▶ Problem details:
Set down the material exactly as given, please, from its first line through the line that includes "sc.camera = cam".

▶ Data extract:
## begin
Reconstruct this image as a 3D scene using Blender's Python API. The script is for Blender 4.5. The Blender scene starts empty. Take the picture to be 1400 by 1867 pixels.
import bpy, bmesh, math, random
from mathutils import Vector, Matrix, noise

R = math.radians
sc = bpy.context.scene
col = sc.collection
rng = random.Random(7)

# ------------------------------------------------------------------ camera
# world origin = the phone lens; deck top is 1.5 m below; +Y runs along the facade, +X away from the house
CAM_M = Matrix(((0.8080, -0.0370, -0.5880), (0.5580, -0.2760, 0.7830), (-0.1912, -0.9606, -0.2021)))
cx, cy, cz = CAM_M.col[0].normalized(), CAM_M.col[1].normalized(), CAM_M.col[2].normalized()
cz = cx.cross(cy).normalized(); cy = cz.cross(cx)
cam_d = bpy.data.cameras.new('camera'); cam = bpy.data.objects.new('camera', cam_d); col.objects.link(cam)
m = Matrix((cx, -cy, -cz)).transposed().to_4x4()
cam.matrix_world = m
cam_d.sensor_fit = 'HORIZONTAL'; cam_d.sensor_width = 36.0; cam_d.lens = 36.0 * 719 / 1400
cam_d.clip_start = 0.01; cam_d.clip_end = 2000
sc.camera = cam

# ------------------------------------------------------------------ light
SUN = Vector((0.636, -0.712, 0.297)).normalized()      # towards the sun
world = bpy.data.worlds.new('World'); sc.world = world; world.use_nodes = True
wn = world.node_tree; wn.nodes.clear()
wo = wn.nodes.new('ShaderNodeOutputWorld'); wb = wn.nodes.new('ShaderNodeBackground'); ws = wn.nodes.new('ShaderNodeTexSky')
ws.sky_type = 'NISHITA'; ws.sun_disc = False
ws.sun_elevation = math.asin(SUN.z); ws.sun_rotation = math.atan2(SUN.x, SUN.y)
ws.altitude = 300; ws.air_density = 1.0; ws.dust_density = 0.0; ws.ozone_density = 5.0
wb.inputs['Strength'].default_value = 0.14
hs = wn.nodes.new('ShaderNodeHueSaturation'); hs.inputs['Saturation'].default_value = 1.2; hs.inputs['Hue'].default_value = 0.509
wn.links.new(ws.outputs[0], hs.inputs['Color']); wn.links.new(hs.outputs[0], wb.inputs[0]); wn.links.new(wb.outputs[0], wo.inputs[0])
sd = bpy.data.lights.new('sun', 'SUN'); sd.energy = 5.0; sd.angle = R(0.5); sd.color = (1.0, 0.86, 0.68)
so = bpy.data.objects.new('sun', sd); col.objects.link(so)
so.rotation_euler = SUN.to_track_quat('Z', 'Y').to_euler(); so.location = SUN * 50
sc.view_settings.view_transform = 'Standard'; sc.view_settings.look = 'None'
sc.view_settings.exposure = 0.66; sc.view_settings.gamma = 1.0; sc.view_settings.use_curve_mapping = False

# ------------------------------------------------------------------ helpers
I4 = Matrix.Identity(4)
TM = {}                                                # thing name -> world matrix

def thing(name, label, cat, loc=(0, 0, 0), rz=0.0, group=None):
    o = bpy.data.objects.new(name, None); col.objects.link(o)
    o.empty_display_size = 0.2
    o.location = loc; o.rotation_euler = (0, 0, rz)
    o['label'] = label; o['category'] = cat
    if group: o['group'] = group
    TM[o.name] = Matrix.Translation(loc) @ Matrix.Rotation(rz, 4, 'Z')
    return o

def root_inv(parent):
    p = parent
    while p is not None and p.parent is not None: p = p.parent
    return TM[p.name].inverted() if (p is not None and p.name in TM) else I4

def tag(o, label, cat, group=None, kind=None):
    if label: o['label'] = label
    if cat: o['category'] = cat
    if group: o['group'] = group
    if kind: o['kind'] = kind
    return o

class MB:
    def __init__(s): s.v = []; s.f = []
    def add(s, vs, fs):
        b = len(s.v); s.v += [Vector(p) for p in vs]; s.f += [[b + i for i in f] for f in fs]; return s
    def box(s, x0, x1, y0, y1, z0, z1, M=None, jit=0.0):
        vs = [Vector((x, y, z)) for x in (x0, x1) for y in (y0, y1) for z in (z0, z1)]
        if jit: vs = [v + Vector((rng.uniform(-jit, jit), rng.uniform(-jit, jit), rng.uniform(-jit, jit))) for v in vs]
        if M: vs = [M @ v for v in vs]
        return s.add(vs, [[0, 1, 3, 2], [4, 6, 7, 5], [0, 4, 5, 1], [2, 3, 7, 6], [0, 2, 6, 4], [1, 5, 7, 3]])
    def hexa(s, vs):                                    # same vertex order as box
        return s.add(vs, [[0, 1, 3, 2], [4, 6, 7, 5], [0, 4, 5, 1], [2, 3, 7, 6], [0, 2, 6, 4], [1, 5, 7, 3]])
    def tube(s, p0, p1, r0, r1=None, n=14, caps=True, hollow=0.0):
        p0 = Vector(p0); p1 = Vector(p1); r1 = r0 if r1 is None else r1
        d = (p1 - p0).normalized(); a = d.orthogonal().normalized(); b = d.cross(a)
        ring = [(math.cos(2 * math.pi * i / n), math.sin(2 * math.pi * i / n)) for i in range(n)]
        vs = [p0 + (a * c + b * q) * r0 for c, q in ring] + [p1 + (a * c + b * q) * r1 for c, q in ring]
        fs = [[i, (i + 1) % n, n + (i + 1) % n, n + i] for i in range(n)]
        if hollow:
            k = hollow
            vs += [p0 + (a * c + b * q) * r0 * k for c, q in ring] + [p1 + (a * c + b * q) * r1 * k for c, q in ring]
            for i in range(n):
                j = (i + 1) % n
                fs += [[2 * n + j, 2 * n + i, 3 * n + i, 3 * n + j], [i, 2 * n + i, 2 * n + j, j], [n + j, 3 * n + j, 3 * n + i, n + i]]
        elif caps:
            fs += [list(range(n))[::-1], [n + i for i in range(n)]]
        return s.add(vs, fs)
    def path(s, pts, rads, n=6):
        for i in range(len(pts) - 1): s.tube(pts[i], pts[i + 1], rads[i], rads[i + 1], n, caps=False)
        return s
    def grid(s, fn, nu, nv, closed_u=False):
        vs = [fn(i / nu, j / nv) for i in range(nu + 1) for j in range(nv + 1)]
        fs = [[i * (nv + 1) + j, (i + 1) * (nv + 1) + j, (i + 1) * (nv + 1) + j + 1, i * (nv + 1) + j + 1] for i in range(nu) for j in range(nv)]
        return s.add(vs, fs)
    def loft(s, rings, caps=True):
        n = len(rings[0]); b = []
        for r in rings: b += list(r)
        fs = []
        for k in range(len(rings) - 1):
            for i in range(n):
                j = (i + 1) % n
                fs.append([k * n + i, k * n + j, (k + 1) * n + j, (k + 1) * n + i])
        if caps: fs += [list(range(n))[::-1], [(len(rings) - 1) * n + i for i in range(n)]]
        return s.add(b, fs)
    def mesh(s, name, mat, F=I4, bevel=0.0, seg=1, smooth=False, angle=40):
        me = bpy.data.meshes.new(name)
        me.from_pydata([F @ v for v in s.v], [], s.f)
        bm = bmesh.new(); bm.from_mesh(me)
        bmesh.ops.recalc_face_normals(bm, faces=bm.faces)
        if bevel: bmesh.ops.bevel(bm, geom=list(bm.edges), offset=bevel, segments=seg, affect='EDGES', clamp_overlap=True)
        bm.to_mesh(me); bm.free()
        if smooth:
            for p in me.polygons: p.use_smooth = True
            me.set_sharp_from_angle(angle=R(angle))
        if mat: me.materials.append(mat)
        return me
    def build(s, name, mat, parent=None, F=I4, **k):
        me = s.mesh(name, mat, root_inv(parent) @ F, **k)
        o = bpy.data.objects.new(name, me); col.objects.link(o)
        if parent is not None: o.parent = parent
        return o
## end
▶ Final result:
Reconstruct this image as a 3D scene using Blender's Python API. The script is for Blender 4.5. The Blender scene starts empty. Take the picture to be 1400 by 1867 pixels.
import bpy, bmesh, math, random
from mathutils import Vector, Matrix, noise

R = math.radians
sc = bpy.context.scene
col = sc.collection
rng = random.Random(7)

# ------------------------------------------------------------------ camera
# world origin = the phone lens; deck top is 1.5 m below; +Y runs along the facade, +X away from the house
CAM_M = Matrix(((0.8080, -0.0370, -0.5880), (0.5580, -0.2760, 0.7830), (-0.1912, -0.9606, -0.2021)))
cx, cy, cz = CAM_M.col[0].normalized(), CAM_M.col[1].normalized(), CAM_M.col[2].normalized()
cz = cx.cross(cy).normalized(); cy = cz.cross(cx)
cam_d = bpy.data.cameras.new('camera'); cam = bpy.data.objects.new('camera', cam_d); col.objects.link(cam)
m = Matrix((cx, -cy, -cz)).transposed().to_4x4()
cam.matrix_world = m
cam_d.sensor_fit = 'HORIZONTAL'; cam_d.sensor_width = 36.0; cam_d.lens = 36.0 * 719 / 1400
cam_d.clip_start = 0.01; cam_d.clip_end = 2000
sc.camera = cam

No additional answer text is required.